At Delos, we take that information, and we fold that into insurance products. Embedded in our underwriting, in our pricing, in our aggregation management, in our PML [probable maximum loss], our work sphere, tail risk model, all of that, is the depths of the understanding from an academic standpoint: what is the science of wildfire. Our models have actually been very accurate over the last six years. A lot of the other models in the industry have not, partially because they do not have the depth and history with wildfire modeling that we do from an academic standpoint but also because there are structural aspects that are attributed to being a generalist carrier.

Q
Why does Delos feel comfortable insuring properties that other insurers are avoiding?
A

It starts with our ability to understand the risk of wildfire. With our models, we’ve been able to understand to a very high degree of certainty for ourselves what is the risk of each home to a wildfire loss. With that data and that confidence, we’ve been able to attract partners, specifically insurance capital capacity, that look at the data that we show them and the successful history that we have and say, “You guys are right. You understand how exposed each home is to wildfire.”

For us, we can answer the question of how exposed is each home, and then we can go into these areas and quote them insurance at a rate that makes sense for them, that is much more competitive than the other specialty groups that are out there, but also at a level that we make sure will return comfortably profitable results to our capital partners, which is incredibly important in order to continue to have those partners year over year.

Q
A lot of technology has been developed to mitigate risk as well as price risk. Does your technology enable homeowners to take a more proactive view?
A

We do give home hardening recommendations to the homes that we insure. We have not built it out yet, but on the road map for 2024 is a full policyholder portal that will give them a lot more detail about the risks of their property, what are the top hardening things that they can change that are personalized to their property specifically. We also want them to have all the relevant important pieces of information—what is their evacuation route if they need it, give them a feed of their local CalFire office, things like that. The reason why we started this company is we believed that we could create a financial vehicle solution, insurance, for people that are going to struggle but also to use our analytics to reduce loss. A core tenet of our company is working with homeowners to try to help them survive these types of fires.

Q
What should agents know?
A

We only sell through agents. We don’t sell direct online. That is not our strategy at all. My background is aerospace engineering. I did my master’s at Stanford in aerospace engineering and did my career in satellite-satellite imagery before starting the company in 2017. My co-founder [Shanna McIntyre], her background was physics and predictive modeling. When we got into this industry, we started building models, and we knew we wanted to build an MGA. In parallel, we wanted to learn insurance by selling it, not by studying it. We knew we were from outside the industry. Insurance is complicated. There is a lot to know.

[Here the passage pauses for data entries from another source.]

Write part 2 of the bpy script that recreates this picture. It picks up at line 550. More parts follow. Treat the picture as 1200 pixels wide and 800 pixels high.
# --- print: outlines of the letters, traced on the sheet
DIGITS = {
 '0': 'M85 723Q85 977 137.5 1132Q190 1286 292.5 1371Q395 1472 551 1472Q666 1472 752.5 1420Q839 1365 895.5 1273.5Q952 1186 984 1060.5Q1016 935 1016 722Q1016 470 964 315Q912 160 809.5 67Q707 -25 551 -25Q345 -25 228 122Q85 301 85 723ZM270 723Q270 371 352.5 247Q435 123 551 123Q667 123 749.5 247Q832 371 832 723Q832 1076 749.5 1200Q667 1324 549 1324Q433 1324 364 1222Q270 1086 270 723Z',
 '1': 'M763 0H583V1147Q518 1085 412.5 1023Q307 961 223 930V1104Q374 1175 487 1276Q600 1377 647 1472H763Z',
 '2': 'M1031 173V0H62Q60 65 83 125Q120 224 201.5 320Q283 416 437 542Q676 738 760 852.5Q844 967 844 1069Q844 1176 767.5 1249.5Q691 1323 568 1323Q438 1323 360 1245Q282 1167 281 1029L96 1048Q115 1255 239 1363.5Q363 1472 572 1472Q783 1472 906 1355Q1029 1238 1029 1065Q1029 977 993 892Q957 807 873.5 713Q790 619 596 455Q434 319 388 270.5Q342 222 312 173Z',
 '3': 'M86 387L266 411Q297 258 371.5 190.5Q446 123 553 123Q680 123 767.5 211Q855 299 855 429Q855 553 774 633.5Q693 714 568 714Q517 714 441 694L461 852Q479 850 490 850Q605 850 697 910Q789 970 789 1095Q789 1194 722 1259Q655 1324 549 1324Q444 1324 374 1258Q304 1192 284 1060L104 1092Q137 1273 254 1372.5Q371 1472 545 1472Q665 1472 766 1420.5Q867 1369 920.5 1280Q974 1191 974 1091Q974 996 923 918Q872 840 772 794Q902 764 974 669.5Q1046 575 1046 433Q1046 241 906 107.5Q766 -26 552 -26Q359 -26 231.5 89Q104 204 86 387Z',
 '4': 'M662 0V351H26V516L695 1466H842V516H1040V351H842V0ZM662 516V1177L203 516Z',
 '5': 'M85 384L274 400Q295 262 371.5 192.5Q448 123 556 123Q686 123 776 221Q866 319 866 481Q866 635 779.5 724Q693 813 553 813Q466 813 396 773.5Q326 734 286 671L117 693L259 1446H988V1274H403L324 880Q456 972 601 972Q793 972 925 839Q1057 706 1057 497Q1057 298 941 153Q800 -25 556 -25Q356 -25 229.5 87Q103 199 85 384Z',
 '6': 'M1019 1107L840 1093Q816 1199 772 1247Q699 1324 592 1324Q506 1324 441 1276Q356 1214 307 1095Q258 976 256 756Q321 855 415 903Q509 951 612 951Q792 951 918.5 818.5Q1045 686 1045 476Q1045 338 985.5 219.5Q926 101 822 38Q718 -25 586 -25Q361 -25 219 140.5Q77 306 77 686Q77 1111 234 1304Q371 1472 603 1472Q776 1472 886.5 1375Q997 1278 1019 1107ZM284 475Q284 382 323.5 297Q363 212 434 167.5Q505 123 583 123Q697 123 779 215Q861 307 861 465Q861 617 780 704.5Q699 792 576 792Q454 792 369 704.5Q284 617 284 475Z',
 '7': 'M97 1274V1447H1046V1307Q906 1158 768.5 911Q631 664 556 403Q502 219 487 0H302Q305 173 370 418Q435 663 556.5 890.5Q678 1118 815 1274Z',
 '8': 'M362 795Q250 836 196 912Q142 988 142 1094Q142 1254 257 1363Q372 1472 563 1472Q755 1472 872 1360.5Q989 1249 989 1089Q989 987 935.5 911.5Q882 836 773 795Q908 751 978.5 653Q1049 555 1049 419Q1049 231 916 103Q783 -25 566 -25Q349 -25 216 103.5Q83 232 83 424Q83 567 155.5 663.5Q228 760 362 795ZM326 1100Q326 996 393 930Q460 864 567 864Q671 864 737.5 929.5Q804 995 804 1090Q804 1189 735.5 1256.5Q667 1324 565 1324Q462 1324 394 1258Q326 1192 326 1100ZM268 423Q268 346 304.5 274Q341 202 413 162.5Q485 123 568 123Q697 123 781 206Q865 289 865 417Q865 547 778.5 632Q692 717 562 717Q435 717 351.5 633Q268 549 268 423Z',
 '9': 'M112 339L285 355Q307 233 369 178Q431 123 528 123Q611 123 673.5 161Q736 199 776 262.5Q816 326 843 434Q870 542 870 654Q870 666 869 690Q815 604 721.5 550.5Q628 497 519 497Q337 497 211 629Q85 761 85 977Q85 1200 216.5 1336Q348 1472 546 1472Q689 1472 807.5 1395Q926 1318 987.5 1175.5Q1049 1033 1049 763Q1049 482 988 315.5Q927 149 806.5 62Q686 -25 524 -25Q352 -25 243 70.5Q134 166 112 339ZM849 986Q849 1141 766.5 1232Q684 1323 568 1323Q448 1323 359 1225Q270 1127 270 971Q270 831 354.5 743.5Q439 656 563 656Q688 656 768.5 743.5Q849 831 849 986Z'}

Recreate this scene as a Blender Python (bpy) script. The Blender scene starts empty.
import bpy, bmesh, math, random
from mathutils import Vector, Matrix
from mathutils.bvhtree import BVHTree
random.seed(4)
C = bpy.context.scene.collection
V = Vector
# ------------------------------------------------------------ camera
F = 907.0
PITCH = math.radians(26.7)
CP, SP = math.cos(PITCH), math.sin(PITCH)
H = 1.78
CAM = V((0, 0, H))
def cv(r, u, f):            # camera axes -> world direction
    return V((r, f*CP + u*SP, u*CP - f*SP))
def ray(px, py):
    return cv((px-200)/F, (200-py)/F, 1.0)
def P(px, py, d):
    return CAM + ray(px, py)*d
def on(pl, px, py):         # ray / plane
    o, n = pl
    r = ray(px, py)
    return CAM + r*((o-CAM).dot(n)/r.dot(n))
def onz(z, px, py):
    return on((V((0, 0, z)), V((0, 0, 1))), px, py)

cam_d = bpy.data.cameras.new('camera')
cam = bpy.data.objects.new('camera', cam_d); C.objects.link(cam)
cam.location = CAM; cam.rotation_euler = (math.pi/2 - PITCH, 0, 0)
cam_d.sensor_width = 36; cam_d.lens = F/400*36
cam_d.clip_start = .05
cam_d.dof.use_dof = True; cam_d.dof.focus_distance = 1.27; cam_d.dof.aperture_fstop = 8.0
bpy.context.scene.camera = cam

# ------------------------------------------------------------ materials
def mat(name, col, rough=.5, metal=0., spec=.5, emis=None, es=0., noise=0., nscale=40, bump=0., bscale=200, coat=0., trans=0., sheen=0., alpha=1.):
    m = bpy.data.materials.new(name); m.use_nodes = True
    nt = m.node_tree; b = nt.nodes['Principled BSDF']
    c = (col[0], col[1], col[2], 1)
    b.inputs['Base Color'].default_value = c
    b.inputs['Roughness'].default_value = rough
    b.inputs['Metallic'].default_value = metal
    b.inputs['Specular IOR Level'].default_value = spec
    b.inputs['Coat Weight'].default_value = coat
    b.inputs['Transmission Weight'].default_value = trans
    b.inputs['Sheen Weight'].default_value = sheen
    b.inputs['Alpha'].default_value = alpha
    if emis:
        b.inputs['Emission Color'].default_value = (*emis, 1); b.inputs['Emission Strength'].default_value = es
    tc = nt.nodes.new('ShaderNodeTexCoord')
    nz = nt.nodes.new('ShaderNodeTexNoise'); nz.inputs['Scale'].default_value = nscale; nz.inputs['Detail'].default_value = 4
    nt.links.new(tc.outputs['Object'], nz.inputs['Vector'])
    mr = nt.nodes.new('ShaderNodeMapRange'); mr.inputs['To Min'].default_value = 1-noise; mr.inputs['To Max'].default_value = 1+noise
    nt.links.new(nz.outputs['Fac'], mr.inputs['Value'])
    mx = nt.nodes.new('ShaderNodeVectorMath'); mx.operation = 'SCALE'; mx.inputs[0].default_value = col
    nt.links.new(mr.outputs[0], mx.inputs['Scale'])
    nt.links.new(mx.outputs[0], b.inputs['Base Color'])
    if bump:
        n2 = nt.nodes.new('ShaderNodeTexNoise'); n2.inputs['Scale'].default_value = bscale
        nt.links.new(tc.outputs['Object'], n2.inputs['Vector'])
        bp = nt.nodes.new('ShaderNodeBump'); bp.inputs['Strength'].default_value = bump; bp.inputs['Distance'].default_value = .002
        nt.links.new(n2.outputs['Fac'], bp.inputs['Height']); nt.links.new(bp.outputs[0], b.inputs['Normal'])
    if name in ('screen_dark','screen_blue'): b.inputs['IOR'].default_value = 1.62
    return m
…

We became licensed brokers, and we created a little brokerage that sold in small towns: Calaveras, Tuolumne, Mariposa Counties. We had that for four years before we sold it. The point was to learn, and all of that taught us very well how difficult it is for a broker or an agent that is trying to sell a policy in areas that are this impacted. We had to re-shop every client every year. That’s just too much work for a broker.

We have created our solutions for agents based on that experience. We have a broker portal that we are very proud of that we believe is the least amount of work necessary for a broker to find a policy for any non-admitted company. The first thing you do is put in an address, and no more work or information is required from the agent. It’s quote, bind, issue all right there on the portal—no human underwriting that takes a really long time to get back to you. A lot of our sales process is built around our experience as a broker, understanding that you have to help the brokers if you want to be successful in this business.